E torno al Mezzogiorno. Qui, anche in questo campo, ai guasti antichi si sono aggiunti quelli nuovi, a quelli provocati dalla partitocrazia si sono sovrapposti quella della democrazia senza partiti. Ma resta pur vero che il processo messo in atto produrrà degli effetti che si ripercuoteranno in tutti i settori della sinistra e potranno aprire nuove vie a quanto ancora conservano una carica di fede e di speranza.
Chiudo con un ricordo che dedico ai dirigenti d’oggi della sinistra meridionale. Sessant’anni fa, nell’ambito dell’operazione volta a dar vita – scelta infelice! – al fronte democratico popolare, si costituì un Fronte Democratico del Mezzogiorno. Seccamente battuto nelle altre regioni, il Fronte nel Mezzogiorno, dove i partiti repubblicani insieme erano risultati nel ’46 una sparutissima minoranza, avanzò, non si sciolse, si dette una propria organizzazione e un proprio quadro dirigente capeggiato da Giorgio Amendola e Francesco De Martino, dette vita al primo e solo grande movimento democratico di massa che le regioni meridionali e le isole abbiano conosciuto nel corso della loro storia, che promosse e guidò movimenti di lotta costati la vita a decine di sindacalisti assassinati e di braccianti moschettati dalla polizia nelle lotte per la terra, che creò, anche in paesi remoti, circoli culturali, che riscosse successi elettorali. La storia non si ripete, ma scoprirne le fonti dimenticate alimenta culture, stimola l’insorgere di idealità, suggerisce moduli di lotta politica.
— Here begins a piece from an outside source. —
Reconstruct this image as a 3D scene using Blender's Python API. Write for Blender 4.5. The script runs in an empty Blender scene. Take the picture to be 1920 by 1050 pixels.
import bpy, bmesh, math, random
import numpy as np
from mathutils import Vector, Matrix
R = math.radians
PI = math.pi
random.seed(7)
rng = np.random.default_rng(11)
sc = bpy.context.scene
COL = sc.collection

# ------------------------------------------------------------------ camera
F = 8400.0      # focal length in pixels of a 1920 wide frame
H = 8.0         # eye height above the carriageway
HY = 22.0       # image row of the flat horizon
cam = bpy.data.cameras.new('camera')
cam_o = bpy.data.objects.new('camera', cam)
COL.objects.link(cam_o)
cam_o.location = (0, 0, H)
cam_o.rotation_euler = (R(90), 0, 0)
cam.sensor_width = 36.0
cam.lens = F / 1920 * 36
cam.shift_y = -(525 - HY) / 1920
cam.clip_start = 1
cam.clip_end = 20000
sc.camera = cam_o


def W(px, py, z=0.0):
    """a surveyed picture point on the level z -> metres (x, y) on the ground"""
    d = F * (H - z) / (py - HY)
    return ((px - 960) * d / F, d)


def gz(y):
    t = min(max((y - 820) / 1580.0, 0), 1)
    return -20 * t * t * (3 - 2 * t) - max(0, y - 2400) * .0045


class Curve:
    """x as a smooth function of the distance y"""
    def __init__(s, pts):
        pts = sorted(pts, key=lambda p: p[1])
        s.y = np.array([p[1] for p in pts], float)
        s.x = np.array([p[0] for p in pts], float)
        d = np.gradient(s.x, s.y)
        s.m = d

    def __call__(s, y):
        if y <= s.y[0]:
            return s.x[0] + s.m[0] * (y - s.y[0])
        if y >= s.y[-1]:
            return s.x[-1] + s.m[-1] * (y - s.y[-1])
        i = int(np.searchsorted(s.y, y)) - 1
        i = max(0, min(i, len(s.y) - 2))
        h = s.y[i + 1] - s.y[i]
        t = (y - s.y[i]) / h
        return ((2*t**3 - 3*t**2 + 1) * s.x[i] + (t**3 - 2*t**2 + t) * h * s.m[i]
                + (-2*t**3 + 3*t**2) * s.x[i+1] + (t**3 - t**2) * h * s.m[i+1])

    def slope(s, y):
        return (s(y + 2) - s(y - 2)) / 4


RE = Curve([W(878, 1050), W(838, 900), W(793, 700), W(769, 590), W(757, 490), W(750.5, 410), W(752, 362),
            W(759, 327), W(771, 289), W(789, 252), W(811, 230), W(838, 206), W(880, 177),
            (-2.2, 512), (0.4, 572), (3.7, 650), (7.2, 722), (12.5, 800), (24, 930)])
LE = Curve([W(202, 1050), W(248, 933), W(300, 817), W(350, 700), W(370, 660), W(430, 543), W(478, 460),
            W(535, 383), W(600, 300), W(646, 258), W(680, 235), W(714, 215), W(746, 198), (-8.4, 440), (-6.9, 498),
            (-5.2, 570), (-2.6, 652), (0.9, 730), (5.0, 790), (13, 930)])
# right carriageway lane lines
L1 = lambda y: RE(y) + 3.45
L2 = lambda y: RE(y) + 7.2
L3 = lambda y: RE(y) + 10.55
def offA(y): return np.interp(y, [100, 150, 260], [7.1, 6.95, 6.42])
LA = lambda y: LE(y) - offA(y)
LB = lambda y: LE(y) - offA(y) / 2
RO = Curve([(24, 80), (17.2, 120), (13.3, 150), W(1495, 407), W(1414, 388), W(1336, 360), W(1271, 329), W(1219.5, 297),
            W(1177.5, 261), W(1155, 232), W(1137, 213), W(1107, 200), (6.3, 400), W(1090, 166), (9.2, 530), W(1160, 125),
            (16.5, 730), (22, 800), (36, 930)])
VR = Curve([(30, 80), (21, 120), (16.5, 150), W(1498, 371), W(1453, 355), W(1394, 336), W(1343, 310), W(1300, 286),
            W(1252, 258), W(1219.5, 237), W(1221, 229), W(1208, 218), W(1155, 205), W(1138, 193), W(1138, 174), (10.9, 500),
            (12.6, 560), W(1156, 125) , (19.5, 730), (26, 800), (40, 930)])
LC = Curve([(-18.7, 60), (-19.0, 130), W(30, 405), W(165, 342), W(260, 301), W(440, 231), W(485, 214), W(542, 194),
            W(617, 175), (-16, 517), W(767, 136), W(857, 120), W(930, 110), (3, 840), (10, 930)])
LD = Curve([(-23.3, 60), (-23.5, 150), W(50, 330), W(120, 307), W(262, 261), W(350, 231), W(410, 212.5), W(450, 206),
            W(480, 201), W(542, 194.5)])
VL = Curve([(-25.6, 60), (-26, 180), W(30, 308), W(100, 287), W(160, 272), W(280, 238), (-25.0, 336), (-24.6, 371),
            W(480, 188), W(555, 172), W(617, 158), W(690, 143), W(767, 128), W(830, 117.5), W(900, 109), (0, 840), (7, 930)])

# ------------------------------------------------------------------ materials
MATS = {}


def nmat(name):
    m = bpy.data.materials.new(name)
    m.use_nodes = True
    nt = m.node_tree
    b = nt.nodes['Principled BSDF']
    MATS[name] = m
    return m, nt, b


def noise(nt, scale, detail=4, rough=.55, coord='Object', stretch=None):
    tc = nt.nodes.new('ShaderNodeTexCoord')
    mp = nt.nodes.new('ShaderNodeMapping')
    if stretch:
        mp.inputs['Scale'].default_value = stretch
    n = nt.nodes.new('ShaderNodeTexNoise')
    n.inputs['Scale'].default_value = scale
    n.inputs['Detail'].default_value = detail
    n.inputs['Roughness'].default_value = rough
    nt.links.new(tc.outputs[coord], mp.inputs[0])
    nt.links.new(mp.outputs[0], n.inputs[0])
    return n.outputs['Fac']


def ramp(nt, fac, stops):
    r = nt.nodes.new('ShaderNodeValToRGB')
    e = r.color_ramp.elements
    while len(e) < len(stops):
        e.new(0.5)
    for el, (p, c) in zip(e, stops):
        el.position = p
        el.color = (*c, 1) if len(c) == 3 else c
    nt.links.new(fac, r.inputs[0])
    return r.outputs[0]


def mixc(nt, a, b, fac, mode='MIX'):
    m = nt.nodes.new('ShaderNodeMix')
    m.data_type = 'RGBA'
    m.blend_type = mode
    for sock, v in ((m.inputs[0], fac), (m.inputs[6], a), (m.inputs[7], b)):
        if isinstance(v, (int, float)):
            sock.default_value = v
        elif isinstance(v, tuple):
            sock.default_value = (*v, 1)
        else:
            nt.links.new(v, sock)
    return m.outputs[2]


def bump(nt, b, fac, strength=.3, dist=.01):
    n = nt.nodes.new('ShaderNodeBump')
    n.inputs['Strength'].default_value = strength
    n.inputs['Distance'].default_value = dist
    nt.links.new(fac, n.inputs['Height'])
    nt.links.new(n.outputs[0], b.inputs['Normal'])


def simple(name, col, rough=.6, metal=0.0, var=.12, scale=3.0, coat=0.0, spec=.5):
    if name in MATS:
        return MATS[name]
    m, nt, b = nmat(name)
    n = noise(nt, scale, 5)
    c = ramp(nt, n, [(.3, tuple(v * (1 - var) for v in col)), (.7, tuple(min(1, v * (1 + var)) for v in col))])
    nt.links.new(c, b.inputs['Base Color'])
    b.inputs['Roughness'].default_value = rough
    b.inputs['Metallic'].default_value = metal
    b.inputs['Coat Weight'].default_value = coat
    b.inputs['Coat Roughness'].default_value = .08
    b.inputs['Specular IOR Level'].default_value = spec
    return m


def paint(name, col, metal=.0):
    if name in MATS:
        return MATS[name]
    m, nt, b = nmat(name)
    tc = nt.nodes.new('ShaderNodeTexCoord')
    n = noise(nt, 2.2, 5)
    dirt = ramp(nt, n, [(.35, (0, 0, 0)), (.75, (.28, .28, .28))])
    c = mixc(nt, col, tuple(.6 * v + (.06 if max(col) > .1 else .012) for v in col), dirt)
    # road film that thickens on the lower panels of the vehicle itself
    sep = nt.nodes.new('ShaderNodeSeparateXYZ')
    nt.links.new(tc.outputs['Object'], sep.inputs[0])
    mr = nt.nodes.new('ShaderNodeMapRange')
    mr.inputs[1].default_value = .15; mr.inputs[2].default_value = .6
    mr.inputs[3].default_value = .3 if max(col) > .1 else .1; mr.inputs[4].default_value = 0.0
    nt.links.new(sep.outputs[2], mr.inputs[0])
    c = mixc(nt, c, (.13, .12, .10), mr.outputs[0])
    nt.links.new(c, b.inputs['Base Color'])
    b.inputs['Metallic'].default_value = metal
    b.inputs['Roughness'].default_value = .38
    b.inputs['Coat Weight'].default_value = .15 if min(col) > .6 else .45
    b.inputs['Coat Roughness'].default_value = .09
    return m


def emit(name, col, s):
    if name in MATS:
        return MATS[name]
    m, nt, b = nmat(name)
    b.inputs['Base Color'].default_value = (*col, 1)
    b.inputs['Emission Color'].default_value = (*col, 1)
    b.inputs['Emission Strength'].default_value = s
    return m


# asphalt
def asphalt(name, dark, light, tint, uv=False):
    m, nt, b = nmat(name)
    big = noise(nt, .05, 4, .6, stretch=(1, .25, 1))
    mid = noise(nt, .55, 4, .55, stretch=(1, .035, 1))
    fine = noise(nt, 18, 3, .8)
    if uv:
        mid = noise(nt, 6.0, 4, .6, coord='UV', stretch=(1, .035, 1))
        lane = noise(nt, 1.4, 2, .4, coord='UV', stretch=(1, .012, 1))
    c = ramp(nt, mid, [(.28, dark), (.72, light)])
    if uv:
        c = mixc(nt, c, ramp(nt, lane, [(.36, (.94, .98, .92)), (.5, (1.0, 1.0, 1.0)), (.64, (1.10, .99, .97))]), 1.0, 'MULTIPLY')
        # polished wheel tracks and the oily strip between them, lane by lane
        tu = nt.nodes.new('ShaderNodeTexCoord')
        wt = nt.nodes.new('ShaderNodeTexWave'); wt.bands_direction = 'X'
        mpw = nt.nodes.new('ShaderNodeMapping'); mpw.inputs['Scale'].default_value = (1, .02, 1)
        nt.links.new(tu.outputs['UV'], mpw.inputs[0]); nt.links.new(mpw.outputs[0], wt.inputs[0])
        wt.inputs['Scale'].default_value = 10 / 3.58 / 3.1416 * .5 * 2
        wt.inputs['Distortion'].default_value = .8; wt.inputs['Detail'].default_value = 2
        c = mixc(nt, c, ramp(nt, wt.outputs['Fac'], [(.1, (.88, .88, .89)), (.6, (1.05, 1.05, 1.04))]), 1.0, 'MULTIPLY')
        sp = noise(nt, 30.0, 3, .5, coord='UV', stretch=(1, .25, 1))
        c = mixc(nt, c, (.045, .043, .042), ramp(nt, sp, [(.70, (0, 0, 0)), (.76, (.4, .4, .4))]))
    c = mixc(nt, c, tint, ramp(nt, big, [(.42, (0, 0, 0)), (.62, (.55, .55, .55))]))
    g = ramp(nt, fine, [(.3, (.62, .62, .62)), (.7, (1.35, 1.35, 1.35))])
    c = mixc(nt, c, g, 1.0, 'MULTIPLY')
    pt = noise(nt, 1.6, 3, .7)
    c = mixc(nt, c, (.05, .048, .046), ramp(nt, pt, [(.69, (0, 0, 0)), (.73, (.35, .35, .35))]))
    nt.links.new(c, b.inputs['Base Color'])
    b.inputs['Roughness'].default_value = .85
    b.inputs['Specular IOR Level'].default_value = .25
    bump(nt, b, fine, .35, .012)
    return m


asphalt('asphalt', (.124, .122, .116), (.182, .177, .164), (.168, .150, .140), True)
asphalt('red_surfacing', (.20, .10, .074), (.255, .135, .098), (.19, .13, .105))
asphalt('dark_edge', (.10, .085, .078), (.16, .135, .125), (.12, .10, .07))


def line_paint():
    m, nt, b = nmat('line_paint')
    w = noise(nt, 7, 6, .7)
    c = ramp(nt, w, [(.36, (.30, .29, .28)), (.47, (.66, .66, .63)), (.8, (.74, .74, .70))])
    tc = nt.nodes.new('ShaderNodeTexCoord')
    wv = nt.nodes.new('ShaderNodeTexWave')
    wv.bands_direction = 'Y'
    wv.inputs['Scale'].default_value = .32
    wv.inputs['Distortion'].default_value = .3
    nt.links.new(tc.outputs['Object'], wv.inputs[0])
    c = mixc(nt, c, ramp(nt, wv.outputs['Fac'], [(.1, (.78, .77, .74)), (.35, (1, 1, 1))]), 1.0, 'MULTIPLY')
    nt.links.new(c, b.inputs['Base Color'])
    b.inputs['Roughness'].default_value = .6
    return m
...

Io sommessamente credo che diessini renitenti alla chiamata, dirigenti della cosiddetta sinistra radicale farebbero bene a scoprire questa pagina della nostra e della loro storia, accantonando e dando alla fiamme le rivalità di bottega.
Ho il vago ricordo del discorso col quale Amendola annunciò che il movimento per la Rinascita del Mezzogiorno e quello degli applausi che fecero tremare il teatro. Mario Alicata, uomo di lettere, commentò con un verso carducciano, “era una voce come tuon di maggio”.
Il movimento si disfece per più ragioni, decisiva la crisi nei rapporti tra socialisti e comunisti seguita ai fatti d’Ungheria. Oggi non c’è l’Urss a dividere, c’è l’Europa a unire.